* _Exercise requirements_
Your answer should be a single number: the count of lines in the material below that hold "scene".

* _Dataset content_

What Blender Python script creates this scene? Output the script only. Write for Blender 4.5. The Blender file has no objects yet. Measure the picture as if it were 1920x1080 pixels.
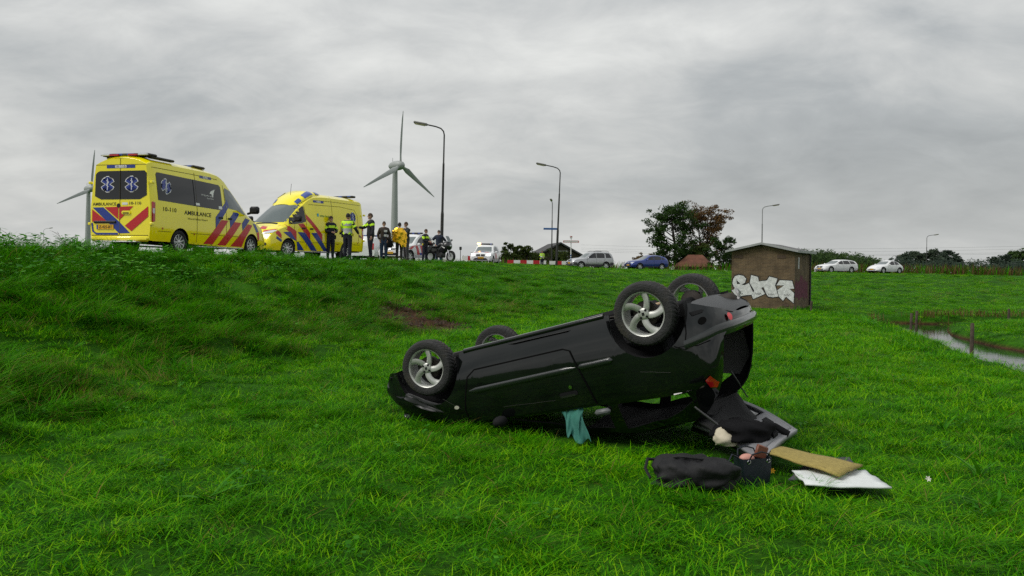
import bpy, bmesh, math, random
import numpy as np
from mathutils import Vector, Matrix, Quaternion
R = math.radians
random.seed(7); RNG = np.random.default_rng(7)
sc = bpy.context.scene
COL = sc.collection

# ---------------------------------------------------------------- camera
cam_d = bpy.data.cameras.new('camera'); cam = bpy.data.objects.new('camera', cam_d); COL.objects.link(cam)
EYE = 1.6; FPX = 1500.0; ROLL = R(.8)
cam_d.sensor_width = 36; cam_d.lens = FPX / 1920 * 36; cam_d.shift_y = -37 / 1920
cam_d.clip_start = .1; cam_d.clip_end = 6000
cam.matrix_world = Matrix.Translation((0, 0, EYE)) @ Matrix.Rotation(R(90), 4, 'X') @ Matrix.Rotation(ROLL, 4, 'Z')
sc.camera = cam

# ---------------------------------------------------------------- sky, sun, exposure
SUN_EL, SUN_AZ = R(50), R(-112)          # azimuth measured from +Y towards +X
w = bpy.data.worlds.new('World'); sc.world = w; w.use_nodes = True
nt = w.node_tree; nt.nodes.clear()
def N(tree, kind, **kw):
    n = tree.nodes.new(kind)
    for k, v in kw.items():
        if k == 'inp':
            for a, b in v.items(): n.inputs[a].default_value = b
        else: setattr(n, k, v)
    return n
def L(tree, a, b): tree.links.new(a, b)
def ramp(tree, stops, fac=None):
    r = tree.nodes.new('ShaderNodeValToRGB'); e = r.color_ramp.elements
    while len(e) < len(stops): e.new(.5)
    for x, (p, c) in zip(e, stops):
        x.position = p; x.color = (*c, 1) if len(c) == 3 else c
    if fac is not None: L(tree, fac, r.inputs[0])
    return r
def mth(tree, op, a, b=None, clamp=False):
    n = tree.nodes.new('ShaderNodeMath'); n.operation = op; n.use_clamp = clamp
    for i, x in enumerate((a, b)):
        if x is None: continue
        if isinstance(x, (int, float)): n.inputs[i].default_value = x
        else: L(tree, x, n.inputs[i])
    return n.outputs[0]
sky = N(nt, 'ShaderNodeTexSky', sky_type='NISHITA', sun_disc=False, sun_elevation=SUN_EL, sun_rotation=SUN_AZ)
sky.air_density = 1.5; sky.dust_density = 3
tc = N(nt, 'ShaderNodeTexCoord')
sep = N(nt, 'ShaderNodeSeparateXYZ'); L(nt, tc.outputs['Generated'], sep.inputs[0])
zz = mth(nt, 'ADD', mth(nt, 'MAXIMUM', sep.outputs[2], 0.0), .33)
cmb = N(nt, 'ShaderNodeCombineXYZ')
L(nt, mth(nt, 'DIVIDE', sep.outputs[0], zz), cmb.inputs[0]); L(nt, mth(nt, 'DIVIDE', sep.outputs[1], zz), cmb.inputs[1])
mp = N(nt, 'ShaderNodeMapping', inp={'Scale': (1.05, 1.35, 1), 'Location': (20.3, 1.3, 0), 'Rotation': (0, 0, R(12))}); L(nt, cmb.outputs[0], mp.inputs[0])
n1 = N(nt, 'ShaderNodeTexNoise', inp={'Scale': 1.05, 'Detail': 7.0, 'Roughness': .52, 'Distortion': .35}); L(nt, mp.outputs[0], n1.inputs['Vector'])
n2 = N(nt, 'ShaderNodeTexNoise', inp={'Scale': .33, 'Detail': 3.0, 'Roughness': .5}); L(nt, mp.outputs[0], n2.inputs['Vector'])
n3 = N(nt, 'ShaderNodeTexNoise', inp={'Scale': 3.2, 'Detail': 6.0, 'Roughness': .6, 'Distortion': .5}); L(nt, mp.outputs[0], n3.inputs['Vector'])
mixv = mth(nt, 'ADD', mth(nt, 'ADD', mth(nt, 'MULTIPLY', n1.outputs[0], .50), mth(nt, 'MULTIPLY', n2.outputs[0], .28)), mth(nt, 'MULTIPLY', n3.outputs[0], .22))
cr = ramp(nt, [(.34, (.235, .255, .27)), (.455, (.375, .395, .405)), (.53, (.53, .54, .535)), (.645, (.76, .765, .74))], mixv)
# overcast: cloud base near the horizon reads paler (long path through bright air)
hz_f = mth(nt, 'POWER', mth(nt, 'SUBTRACT', 1.0, mth(nt, 'MAXIMUM', sep.outputs[2], 0.0)), 9.0)
mxh = N(nt, 'ShaderNodeMix', data_type='RGBA'); L(nt, mth(nt, 'MULTIPLY', hz_f, .62), mxh.inputs[0])
L(nt, cr.outputs[0], mxh.inputs[6]); mxh.inputs[7].default_value = (.72, .73, .705, 1)
bg1 = N(nt, 'ShaderNodeBackground', inp={'Strength': .05}); L(nt, sky.outputs[0], bg1.inputs[0])
bg2 = N(nt, 'ShaderNodeBackground'); L(nt, mxh.outputs[2], bg2.inputs[0])
# an overcast dome is brighter overhead than at the horizon
L(nt, mth(nt, 'MULTIPLY', mth(nt, 'ADD', 1.0, mth(nt, 'MULTIPLY', mth(nt, 'MAXIMUM', sep.outputs[2], 0.0), .75)), .665), bg2.inputs['Strength'])
mxs = N(nt, 'ShaderNodeMixShader'); mxs.inputs[0].default_value = .93
L(nt, bg1.outputs[0], mxs.inputs[1]); L(nt, bg2.outputs[0], mxs.inputs[2])
wo = N(nt, 'ShaderNodeOutputWorld'); L(nt, mxs.outputs[0], wo.inputs[0])
sun_d = bpy.data.lights.new('sun', 'SUN'); sun_d.energy = 1.5; sun_d.angle = R(28); sun_d.color = (1, .96, .9)
sun = bpy.data.objects.new('sun', sun_d); COL.objects.link(sun)
sd = Vector((math.sin(SUN_AZ) * math.cos(SUN_EL), math.cos(SUN_AZ) * math.cos(SUN_EL), math.sin(SUN_EL)))
sun.rotation_euler = (-sd).to_track_quat('-Z', 'Y').to_euler()
vs = sc.view_settings; vs.view_transform = 'Standard'; vs.look = 'None'; vs.exposure = 0.6; vs.gamma = 1; vs.use_curve_mapping = False
sc.cycles.max_bounces = 5; sc.cycles.diffuse_bounces = 2; sc.cycles.glossy_bounces = 3; sc.cycles.transmission_bounces = 3; sc.cycles.transparent_max_bounces = 6
sc.cycles.use_denoising = False

# ---------------------------------------------------------------- helpers
def at(px, py, Y):
    """world point seen at photo pixel (px, py) at distance Y"""
    xp, yp = (px - 960) / FPX, -(py - 503) / FPX
    return Vector((Y * (xp * math.cos(ROLL) - yp * math.sin(ROLL)), Y, EYE + Y * (xp * math.sin(ROLL) + yp * math.cos(ROLL))))
def tag(o, label=None, cat=None, group=None, kind=None):
    if label: o['label'] = label
    if cat: o['category'] = cat
    if group: o['group'] = group
    if kind: o['kind'] = kind
    return o
def empty(name, loc=(0, 0, 0), rz=0, parent=None):
    o = bpy.data.objects.new(name, None); COL.objects.link(o); o.location = loc; o.rotation_euler = (0, 0, rz); o.parent = parent; o.empty_display_size = .1
    return o
def children(o): return [c for c in bpy.data.objects if c.parent is o]
def copy_tree(o, parent=None):
    c = o.copy(); COL.objects.link(c); c.parent = parent
    for ch in children(o): copy_tree(ch, c)
    return c
MATS = {}
def mat(name, col, rough=.6, metal=0., spec=.5, noise=None, bump=None, emit=None, coat=0., trans=0., dirt=None):
    """procedural Principled material; noise=(scale, amount) varies the colour, bump=(scale, strength)"""
    if name in MATS: return MATS[name]
    m = bpy.data.materials.new(name); m.use_nodes = True; t = m.node_tree; b = t.nodes['Principled BSDF']
    b.inputs['Base Color'].default_value = (*col, 1); b.inputs['Roughness'].default_value = rough; b.inputs['Metallic'].default_value = metal
    b.inputs['Specular IOR Level'].default_value = spec; b.inputs['Coat Weight'].default_value = coat; b.inputs['Coat Roughness'].default_value = .04
    tcn = N(t, 'ShaderNodeTexCoord')
    if noise or dirt:
        sc_, am = noise or (3., .1)
        nz = N(t, 'ShaderNodeTexNoise', inp={'Scale': sc_, 'Detail': 5.0, 'Roughness': .6}); L(t, tcn.outputs['Object'], nz.inputs['Vector'])
        rr = ramp(t, [(.25, tuple(max(0, c * (1 - am)) for c in col)), (.75, tuple(min(1, c * (1 + am) + .02 * am) for c in col))], nz.outputs[0])
        out = rr.outputs[0]
        if dirt:
            dcol, dam, dsc = dirt
            nd = N(t, 'ShaderNodeTexNoise', inp={'Scale': dsc, 'Detail': 8.0, 'Roughness': .7}); L(t, tcn.outputs['Object'], nd.inputs['Vector'])
            dr = ramp(t, [(.5, (0, 0, 0)), (.72, (dam,) * 3)], nd.outputs[0])
            mx = N(t, 'ShaderNodeMix', data_type='RGBA'); L(t, dr.outputs[0], mx.inputs[0]); L(t, out, mx.inputs[6]); mx.inputs[7].default_value = (*dcol, 1)
            out = mx.outputs[2]
        L(t, out, b.inputs['Base Color'])
    if bump:
        nb = N(t, 'ShaderNodeTexNoise', inp={'Scale': bump[0], 'Detail': 4.0}); L(t, tcn.outputs['Object'], nb.inputs['Vector'])
        bp = N(t, 'ShaderNodeBump', inp={'Strength': bump[1], 'Distance': .02}); L(t, nb.outputs[0], bp.inputs['Height']); L(t, bp.outputs[0], b.inputs['Normal'])
    if emit: b.inputs['Emission Color'].default_value = (*emit[0], 1); b.inputs['Emission Strength'].default_value = emit[1]
    if trans: b.inputs['Transmission Weight'].default_value = trans
    MATS[name] = m
    return m
class MB:
    def __init__(s): s.v = []; s.f = []; s.m = []
    def add(s, vs, fs, mi=0):
        o = len(s.v); s.v += [tuple(p) for p in vs]; s.f += [tuple(i + o for i in f) for f in fs]; s.m += [mi] * len(fs); return s
    def box(s, c, d, mi=0, M=None, bev=0.):
        x, y, z = d[0] / 2, d[1] / 2, d[2] / 2
        if bev > 0:
            b = min(bev, x * .9, y * .9, z * .9); V = []; 
            for sx in (-1, 1):
                for sy in (-1, 1):
                    for sz in (-1, 1):
                        V += [(sx * x, sy * (y - b), sz * (z - b)), (sx * (x - b), sy * y, sz * (z - b)), (sx * (x - b), sy * (y - b), sz * z)]
            bm = bmesh.new(); [bm.verts.new(p) for p in V]; bmesh.ops.convex_hull(bm, input=bm.verts[:]); bm.verts.index_update()
            V = [v.co.copy() for v in bm.verts]; Fs = [[v.index for v in f.verts] for f in bm.faces]; bm.free()
        else:
            V = [Vector((sx * x, sy * y, sz * z)) for sx in (-1, 1) for sy in (-1, 1) for sz in (-1, 1)]
            Fs = [(0, 1, 3, 2), (4, 6, 7, 5), (0, 4, 5, 1), (2, 3, 7, 6), (0, 2, 6, 4), (1, 5, 7, 3)]
        T = Matrix.Translation(c) @ (M.to_4x4() if M is not None else Matrix.Identity(4))
        return s.add([T @ Vector(p) for p in V], Fs, mi)
    def loft(s, rings, mi=0, closed=True, cap=True):
        n = len(rings[0]); V = [p for r in rings for p in r]; F = []
        for i in range(len(rings) - 1):
            for j in range(n if closed else n - 1):
                k = (j + 1) % n; F.append((i * n + j, i * n + k, (i + 1) * n + k, (i + 1) * n + j))
        if cap and closed: F += [tuple(range(n - 1, -1, -1)), tuple((len(rings) - 1) * n + j for j in range(n))]
        return s.add(V, F, mi)
    def tube(s, path, rad, n=8, mi=0, cap=True):
        P = [Vector(p) for p in path]; rads = rad if isinstance(rad, (list, tuple)) else [rad] * len(P); rings = []
        up = None
        for i, p in enumerate(P):
            t = (P[min(i + 1, len(P) - 1)] - P[max(i - 1, 0)]).normalized()
            if up is None: up = t.orthogonal().normalized()
            a = (up - t * up.dot(t)); a = a.normalized() if a.length > 1e-6 else t.orthogonal().normalized(); up = a; b = t.cross(a)
            rings.append([p + (a * math.cos(k * 2 * math.pi / n) + b * math.sin(k * 2 * math.pi / n)) * rads[i] for k in range(n)])
        return s.loft(rings, mi, True, cap)
    def lathe(s, prof, n=16, mi=0, M=None, cap=False, a0=0.):
        """prof: (r, h) about local Z"""
        T = M if M is not None else Matrix.Identity(4)
        rings = [[T @ Vector((r * math.cos(a0 + k * 2 * math.pi / n), r * math.sin(a0 + k * 2 * math.pi / n), h)) for k in range(n)] for r, h in prof]
        return s.loft(rings, mi, True, cap)
    def prism(s, poly, h0, h1, f, mi=0):
        """poly of 2D points, f(u, v, h) -> 3D"""
        n = len(poly); V = [f(u, v, h0) for u, v in poly] + [f(u, v, h1) for u, v in poly]
        F = [tuple(range(n - 1, -1, -1)), tuple(range(n, 2 * n))] + [(i, (i + 1) % n, n + (i + 1) % n, n + i) for i in range(n)]
        return s.add(V, F, mi)
    def ball(s, c, r, mi=0, n=10, k=6, M=None):
        r = r if isinstance(r, (list, tuple)) else (r, r, r); T = Matrix.Translation(c) @ (M.to_4x4() if M is not None else Matrix.Identity(4))
        rings = [[T @ Vector((r[0] * math.sin(p) * math.cos(q), r[1] * math.sin(p) * math.sin(q), -r[2] * math.cos(p))) for q in [j * 2 * math.pi / n for j in range(n)]] for p in [.02 + (math.pi - .04) * i / k for i in range(k + 1)]]
        return s.loft(rings, mi)
    def build(s, name, mats, parent=None, smooth=35, loc=None, rz=None, fix=False):
        me = bpy.data.meshes.new(name); me.from_pydata(s.v, [], s.f)
        for m in (mats if isinstance(mats, (list, tuple)) else [mats]): me.materials.append(m)
        if any(s.m): me.polygons.foreach_set('material_index', s.m)
        me.validate()
        if fix:
            bm = bmesh.new(); bm.from_mesh(me); bmesh.ops.recalc_face_normals(bm, faces=bm.faces[:]); bm.to_mesh(me); bm.free()
        if smooth: me.shade_smooth(); me.set_sharp_from_angle(angle=R(smooth))
        me.update()
        o = bpy.data.objects.new(name, me); COL.objects.link(o); o.parent = parent
        if loc is not None: o.location = loc
        if rz is not None: o.rotation_euler = (0, 0, rz)
        return o
def lerp(a, b, t): return a + (b - a) * t
def smooth01(t): t = np.clip(t, 0, 1); return t * t * (3 - 2 * t)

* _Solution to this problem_
2